**Data records:**
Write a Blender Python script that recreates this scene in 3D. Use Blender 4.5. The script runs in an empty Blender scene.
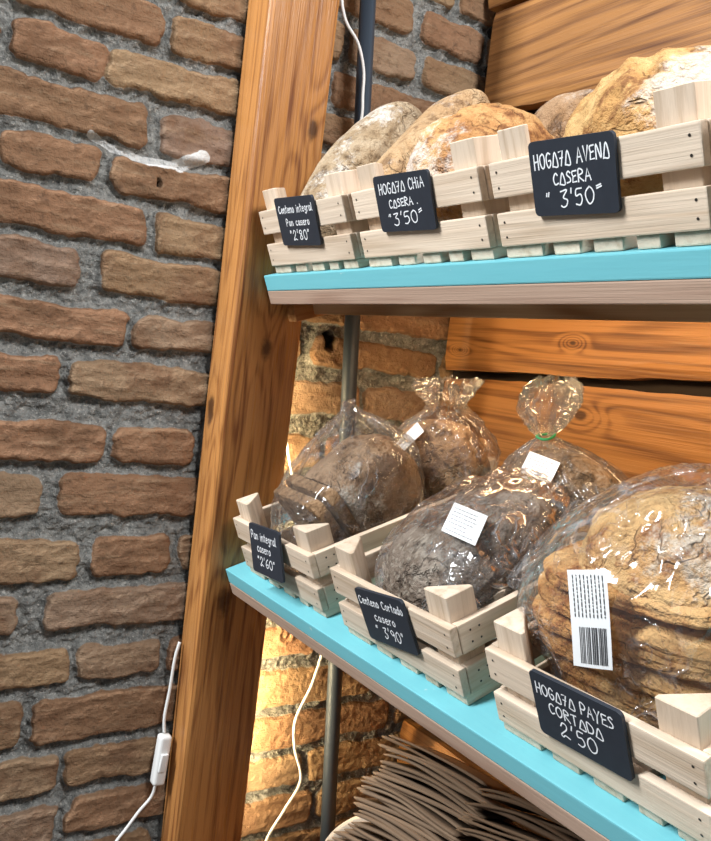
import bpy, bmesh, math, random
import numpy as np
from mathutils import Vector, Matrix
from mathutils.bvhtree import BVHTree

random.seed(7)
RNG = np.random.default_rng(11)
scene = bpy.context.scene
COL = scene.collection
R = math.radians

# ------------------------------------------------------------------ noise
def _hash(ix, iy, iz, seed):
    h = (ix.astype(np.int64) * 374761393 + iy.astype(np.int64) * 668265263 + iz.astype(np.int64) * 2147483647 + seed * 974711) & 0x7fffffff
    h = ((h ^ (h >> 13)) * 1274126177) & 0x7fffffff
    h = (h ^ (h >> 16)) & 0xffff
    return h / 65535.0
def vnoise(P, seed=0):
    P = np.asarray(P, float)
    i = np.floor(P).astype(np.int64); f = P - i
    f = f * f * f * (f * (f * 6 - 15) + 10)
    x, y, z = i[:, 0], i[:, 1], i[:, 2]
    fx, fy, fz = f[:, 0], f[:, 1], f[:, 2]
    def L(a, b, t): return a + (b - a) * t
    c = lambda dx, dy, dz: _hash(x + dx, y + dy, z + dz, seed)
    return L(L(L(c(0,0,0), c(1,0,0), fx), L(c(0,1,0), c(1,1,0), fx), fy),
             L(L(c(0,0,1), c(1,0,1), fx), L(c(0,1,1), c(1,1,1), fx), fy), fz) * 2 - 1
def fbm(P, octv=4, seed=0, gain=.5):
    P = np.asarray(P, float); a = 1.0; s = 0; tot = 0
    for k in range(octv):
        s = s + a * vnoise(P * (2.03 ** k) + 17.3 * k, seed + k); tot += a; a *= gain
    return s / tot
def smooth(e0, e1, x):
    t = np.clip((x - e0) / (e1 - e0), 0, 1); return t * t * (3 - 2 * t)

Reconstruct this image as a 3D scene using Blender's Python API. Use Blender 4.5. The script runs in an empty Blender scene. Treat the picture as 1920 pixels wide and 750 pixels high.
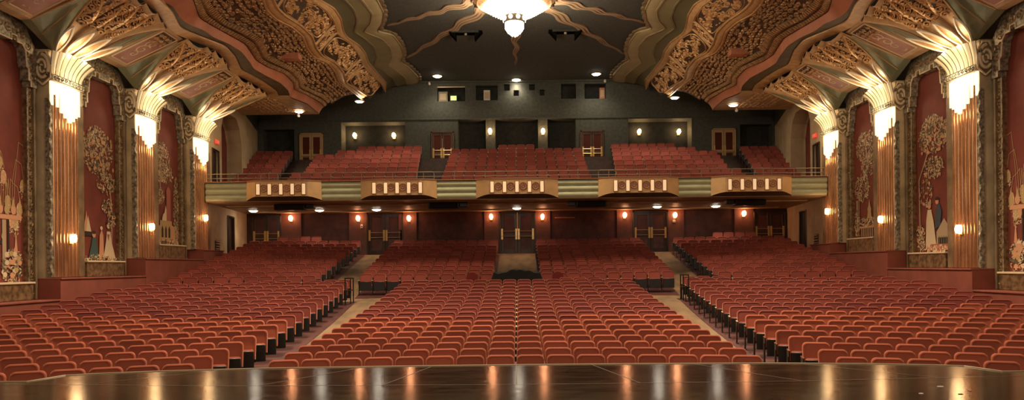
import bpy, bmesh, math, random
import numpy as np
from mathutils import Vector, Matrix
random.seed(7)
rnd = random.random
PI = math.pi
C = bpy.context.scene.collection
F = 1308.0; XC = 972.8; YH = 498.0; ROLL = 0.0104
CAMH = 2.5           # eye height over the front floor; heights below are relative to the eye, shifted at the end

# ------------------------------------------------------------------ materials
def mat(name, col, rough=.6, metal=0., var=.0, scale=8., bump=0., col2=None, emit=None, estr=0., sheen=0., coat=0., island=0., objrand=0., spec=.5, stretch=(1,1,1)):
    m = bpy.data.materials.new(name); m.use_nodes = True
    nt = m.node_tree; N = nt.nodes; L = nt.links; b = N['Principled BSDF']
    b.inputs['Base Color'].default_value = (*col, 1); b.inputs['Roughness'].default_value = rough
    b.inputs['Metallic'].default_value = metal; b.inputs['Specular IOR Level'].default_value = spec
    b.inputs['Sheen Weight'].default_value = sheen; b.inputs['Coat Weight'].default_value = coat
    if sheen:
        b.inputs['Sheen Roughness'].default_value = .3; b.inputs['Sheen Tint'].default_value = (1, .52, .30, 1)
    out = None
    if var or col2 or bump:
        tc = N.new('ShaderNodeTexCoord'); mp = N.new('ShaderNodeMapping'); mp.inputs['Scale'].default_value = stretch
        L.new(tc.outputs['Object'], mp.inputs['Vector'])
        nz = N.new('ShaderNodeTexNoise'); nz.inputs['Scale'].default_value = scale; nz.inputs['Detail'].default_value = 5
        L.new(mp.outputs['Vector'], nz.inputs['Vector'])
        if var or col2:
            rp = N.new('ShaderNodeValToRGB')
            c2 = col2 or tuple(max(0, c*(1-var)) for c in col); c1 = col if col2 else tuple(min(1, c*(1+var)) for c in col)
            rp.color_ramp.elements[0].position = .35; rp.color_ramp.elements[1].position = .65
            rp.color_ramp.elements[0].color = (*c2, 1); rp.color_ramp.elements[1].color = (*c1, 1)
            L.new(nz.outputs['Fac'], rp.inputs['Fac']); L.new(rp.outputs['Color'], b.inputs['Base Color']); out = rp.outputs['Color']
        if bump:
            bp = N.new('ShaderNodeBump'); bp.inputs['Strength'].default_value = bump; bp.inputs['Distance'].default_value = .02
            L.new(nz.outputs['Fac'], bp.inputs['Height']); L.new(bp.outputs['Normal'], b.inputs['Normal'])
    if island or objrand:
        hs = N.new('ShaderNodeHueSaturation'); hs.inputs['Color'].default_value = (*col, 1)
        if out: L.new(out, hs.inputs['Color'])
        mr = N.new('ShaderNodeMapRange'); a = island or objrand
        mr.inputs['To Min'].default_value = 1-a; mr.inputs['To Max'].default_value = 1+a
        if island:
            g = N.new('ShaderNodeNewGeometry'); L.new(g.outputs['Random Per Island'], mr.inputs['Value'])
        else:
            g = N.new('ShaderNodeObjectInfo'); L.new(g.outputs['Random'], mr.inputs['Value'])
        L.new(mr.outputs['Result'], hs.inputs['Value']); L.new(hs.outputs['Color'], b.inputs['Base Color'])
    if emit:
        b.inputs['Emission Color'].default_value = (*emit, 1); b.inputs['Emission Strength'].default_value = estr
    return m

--

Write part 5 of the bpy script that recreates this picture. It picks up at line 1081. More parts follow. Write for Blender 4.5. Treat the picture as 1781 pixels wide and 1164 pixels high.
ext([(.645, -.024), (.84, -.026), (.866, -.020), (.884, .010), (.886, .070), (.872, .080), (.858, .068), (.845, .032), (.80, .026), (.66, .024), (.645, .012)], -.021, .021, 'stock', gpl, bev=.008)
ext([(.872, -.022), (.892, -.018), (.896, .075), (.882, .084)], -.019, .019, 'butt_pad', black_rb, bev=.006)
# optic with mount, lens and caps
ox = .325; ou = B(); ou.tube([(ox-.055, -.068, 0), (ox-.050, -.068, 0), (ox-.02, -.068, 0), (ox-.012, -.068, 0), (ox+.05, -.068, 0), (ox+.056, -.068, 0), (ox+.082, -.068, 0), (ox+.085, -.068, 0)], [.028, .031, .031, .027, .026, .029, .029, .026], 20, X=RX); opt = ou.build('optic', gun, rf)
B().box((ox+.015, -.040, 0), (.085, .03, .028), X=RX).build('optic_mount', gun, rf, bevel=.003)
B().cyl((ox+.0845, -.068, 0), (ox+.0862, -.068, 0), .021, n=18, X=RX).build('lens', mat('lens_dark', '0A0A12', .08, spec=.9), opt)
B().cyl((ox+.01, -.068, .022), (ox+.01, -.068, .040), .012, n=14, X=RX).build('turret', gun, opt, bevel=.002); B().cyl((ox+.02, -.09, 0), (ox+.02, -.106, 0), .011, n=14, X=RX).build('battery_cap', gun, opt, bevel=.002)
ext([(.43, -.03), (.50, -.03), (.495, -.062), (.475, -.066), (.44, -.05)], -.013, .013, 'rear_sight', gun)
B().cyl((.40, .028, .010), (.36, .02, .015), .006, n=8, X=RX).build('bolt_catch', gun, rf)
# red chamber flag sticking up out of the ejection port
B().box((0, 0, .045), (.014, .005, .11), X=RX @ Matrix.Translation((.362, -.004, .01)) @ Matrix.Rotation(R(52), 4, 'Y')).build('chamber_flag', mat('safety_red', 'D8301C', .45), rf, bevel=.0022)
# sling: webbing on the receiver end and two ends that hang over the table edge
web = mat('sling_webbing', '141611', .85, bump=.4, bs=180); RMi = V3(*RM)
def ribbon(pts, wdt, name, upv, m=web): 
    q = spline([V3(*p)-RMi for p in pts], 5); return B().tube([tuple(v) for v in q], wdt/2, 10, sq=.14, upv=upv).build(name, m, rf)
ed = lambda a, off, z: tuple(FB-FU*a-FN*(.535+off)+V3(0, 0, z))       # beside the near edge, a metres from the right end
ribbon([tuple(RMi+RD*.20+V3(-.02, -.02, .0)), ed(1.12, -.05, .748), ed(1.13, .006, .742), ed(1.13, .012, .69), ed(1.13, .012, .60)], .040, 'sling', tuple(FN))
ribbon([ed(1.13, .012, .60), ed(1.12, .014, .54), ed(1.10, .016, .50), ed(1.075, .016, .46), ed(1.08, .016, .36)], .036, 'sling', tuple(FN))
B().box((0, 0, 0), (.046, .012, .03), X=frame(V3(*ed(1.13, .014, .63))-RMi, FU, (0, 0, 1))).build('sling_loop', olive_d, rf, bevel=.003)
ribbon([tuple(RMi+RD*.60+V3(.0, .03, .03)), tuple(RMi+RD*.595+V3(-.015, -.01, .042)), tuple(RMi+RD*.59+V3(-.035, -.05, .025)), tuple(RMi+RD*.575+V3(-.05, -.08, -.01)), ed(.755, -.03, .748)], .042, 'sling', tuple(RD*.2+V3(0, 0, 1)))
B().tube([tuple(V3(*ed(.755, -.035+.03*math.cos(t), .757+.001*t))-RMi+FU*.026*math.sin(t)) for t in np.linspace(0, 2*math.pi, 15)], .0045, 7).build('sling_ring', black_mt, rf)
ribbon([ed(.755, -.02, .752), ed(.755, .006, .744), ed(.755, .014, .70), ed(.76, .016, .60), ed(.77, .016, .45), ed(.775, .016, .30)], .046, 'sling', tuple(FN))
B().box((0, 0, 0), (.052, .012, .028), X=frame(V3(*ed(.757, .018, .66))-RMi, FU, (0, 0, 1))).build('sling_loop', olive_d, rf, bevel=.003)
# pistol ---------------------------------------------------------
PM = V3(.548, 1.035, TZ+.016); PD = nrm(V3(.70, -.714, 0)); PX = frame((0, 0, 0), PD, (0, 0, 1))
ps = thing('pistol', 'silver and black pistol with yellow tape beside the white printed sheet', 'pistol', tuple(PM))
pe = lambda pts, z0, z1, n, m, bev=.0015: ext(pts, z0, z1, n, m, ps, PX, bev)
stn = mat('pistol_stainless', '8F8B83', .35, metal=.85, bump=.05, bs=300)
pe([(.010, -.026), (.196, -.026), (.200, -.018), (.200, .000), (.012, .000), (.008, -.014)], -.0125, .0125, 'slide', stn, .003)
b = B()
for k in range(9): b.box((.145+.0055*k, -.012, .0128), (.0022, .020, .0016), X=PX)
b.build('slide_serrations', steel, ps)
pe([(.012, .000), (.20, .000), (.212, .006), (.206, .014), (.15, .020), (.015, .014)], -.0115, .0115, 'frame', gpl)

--

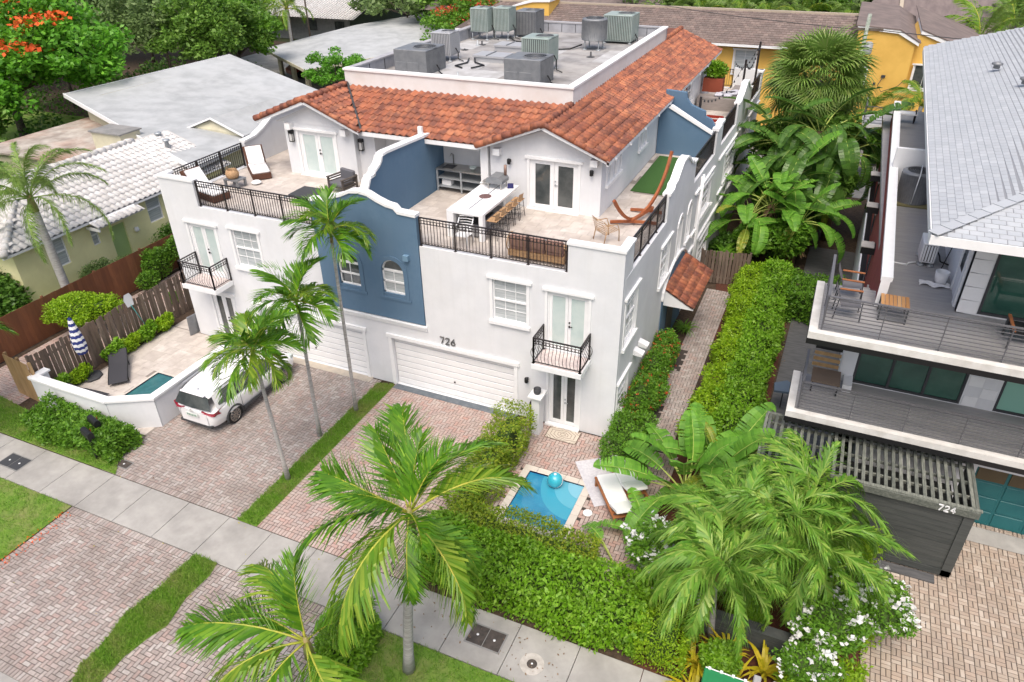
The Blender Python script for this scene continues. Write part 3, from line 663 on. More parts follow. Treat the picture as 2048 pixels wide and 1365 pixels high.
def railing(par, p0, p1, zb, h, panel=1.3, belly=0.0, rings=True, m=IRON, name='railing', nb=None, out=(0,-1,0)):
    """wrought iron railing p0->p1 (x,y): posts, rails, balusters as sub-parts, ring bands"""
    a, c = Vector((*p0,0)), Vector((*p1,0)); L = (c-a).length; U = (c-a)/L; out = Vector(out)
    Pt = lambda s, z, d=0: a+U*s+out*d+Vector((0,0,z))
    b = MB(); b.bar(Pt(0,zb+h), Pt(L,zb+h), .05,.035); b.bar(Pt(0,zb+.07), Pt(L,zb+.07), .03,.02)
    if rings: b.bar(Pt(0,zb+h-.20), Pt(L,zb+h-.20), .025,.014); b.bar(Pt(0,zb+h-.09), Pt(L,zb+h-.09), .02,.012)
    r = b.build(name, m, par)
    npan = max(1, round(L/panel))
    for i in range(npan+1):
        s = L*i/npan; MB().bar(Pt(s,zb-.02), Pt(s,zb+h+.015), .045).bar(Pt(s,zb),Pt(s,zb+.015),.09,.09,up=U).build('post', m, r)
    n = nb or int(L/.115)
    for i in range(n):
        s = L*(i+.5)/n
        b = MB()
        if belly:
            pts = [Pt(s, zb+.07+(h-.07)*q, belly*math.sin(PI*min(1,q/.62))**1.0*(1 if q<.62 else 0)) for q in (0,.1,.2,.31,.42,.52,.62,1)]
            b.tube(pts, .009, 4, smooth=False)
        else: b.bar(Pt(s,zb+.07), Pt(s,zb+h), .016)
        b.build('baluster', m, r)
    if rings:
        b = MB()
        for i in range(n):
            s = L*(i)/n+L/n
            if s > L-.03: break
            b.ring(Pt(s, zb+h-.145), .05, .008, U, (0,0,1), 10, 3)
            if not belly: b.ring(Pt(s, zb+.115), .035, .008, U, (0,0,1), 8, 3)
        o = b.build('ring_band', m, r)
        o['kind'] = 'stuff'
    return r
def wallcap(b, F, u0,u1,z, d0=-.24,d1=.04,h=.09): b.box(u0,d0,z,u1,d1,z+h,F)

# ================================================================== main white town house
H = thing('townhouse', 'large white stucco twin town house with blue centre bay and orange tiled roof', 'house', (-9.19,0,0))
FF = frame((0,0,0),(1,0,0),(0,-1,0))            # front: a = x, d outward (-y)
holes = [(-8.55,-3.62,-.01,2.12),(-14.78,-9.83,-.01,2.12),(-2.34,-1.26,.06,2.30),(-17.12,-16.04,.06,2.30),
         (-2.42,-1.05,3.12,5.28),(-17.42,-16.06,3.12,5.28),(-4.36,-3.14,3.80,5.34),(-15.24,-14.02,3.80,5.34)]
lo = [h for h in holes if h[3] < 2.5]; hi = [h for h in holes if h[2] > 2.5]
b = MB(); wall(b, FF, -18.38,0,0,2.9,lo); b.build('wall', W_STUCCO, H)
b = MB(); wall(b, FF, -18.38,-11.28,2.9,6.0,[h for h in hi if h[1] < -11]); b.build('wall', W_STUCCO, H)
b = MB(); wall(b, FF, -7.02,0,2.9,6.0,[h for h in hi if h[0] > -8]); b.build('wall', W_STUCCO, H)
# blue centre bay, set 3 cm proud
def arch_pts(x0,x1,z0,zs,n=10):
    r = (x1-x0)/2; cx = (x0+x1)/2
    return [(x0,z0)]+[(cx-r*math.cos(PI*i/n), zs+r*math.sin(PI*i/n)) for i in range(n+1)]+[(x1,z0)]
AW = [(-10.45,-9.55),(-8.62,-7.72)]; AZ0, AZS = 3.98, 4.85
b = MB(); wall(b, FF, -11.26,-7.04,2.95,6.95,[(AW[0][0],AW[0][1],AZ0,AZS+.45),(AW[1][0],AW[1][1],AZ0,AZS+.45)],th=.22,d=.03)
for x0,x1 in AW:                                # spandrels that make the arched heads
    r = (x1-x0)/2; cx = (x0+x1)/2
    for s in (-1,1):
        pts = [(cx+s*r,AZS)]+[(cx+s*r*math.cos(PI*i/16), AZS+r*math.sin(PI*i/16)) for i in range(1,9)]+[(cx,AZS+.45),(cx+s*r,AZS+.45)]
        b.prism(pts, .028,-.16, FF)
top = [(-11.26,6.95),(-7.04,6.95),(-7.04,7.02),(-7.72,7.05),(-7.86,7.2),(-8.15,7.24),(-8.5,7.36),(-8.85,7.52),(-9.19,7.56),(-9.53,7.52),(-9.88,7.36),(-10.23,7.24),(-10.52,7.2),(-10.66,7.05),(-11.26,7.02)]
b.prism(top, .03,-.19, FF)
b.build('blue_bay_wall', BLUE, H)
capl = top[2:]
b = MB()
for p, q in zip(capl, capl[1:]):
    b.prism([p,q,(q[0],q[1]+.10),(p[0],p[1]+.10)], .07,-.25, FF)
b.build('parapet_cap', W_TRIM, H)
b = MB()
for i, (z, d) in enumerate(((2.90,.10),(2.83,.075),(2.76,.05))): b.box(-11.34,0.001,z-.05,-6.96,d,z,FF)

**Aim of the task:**
Look through the entries above. Extract each line with the word "Blender".

**Solution below:**
Write a Blender Python script that recreates this scene in 3D. Use Blender 4.5. The script runs in an empty Blender scene.
Reconstruct this image as a 3D scene using Blender's Python API. Use Blender 4.5. The script runs in an empty Blender scene. Treat the picture as 1920 pixels wide and 750 pixels high.
Write part 5 of the bpy script that recreates this picture. It picks up at line 1081. More parts follow. Write for Blender 4.5. Treat the picture as 1781 pixels wide and 1164 pixels high.
The Blender Python script for this scene continues. Write part 3, from line 663 on. More parts follow. Treat the picture as 2048 pixels wide and 1365 pixels high.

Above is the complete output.